Day 7/June 21: Today is the Solstice! This morning visit Machu Picchu early to experience sunrise over the magnificent ruins. Experience a special meditation and ceremony with Gregg. Afterwards, morning and mid-day free time around Machu Picchu.  If you would like to, you may go to the nearby local, rustic hot springs at Aguas Calientes or bathe in the wonderful Vileanota River, fed by pure mountain springs.  Travel back to the Sacred Valley in the late afternoon and overnight.


I did not make it to Machu Picchu at all.  On the way to the hotel I managed to fall, banging both knees, so spent the afternoon of day 6 and all of day 7 in the hotel resting.  But, I didn’t miss the sunrise because it was cloudy and the sun basically did not rise for anyone.  So no one saw the light coming through the ruins which was the main drawing point of the trip for a lot of people.  Late in the day we took the train (and jouncing bus) back to the monastery for the night.

Monday, July 21, 2014

Peru Trip Day 5 was fun, but taxing...

Tour of Peru

June 15-28, 2010

I figure that the easiest way to document this trip is to start from their itinerary and add my own comments, observations, and pictures. My stuff is in black.  Theirs is in blue.

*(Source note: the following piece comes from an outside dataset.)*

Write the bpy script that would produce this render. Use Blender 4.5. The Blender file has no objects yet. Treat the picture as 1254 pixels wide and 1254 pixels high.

Day 5/June 19:  Meeting and seminar time with Gregg.  Later visit and share in a prayer ceremony at the ancient ruins of Pisac, a superb Incan center high on the mountainside.  Pisac covers an entire mountain and is located in a spectacular surrealistic mountain setting with a variegated green carpet of intact Incan terraces flowing up to the peaks.  The temples here blend perfectly with their environment.  The most sacred temple contains the famous "Intihuatana" stone, or "Hitching Post of the Sun."  This is speculated to have been a solar clock and astronomical and astrological calendar as well as a prayer site.  Visit and be up close to see first-hand, alpacas, vicunas and llamas at a local textile factory.


Before going to Pisac, we went to the textile “factory.”  Basically a petting zoo and weaving center where they gave us barley to feed the critters.  I got some yarn and a lovely, delicate, hand-knit scarf made from baby alpaca yarn.

Alpaca (or llama...) Munching Barley.


There were two ways to get to Pisac – the high road and the low road.  After Gregg described the high road as being up this mountain and then down a bit, with sections that are very narrow and have cliffs dropping off below and a tunnel that looks more like a cave as you enter because you can’t see the light at the other end, he also told us that there was a “low road” that was basically level but ended with a flight of about 300 steps up to the plateau of Pisac.


Gregg said that people could choose to go via high or low, but that everyone would be coming back by the low road because it would be dusk by then as he was planning a sunset ceremony at Pisac.  I decided that the low road was the way to go, but on the way there, Gregg informed us that portions of the low road had been washed out in the rains that made Machu Picchu unreachable for a couple of months earlier in the year.  They had not been restored yet, so everyone was going to have to both go and come back by the high road! 


I went most of the way, but eventually got to a flight of stairs going down and decided that I definitely did not want to have to climb back up them.  So sat by the side of the trail on my own while the rest of the group went on.  I had a nice peaceful time watching the shadow of the mountain at my back creep up the slope across the valley and then returned to the bus when the others came back.  (I will probably get to see photos of Pisac when Jerry sends his CD out!)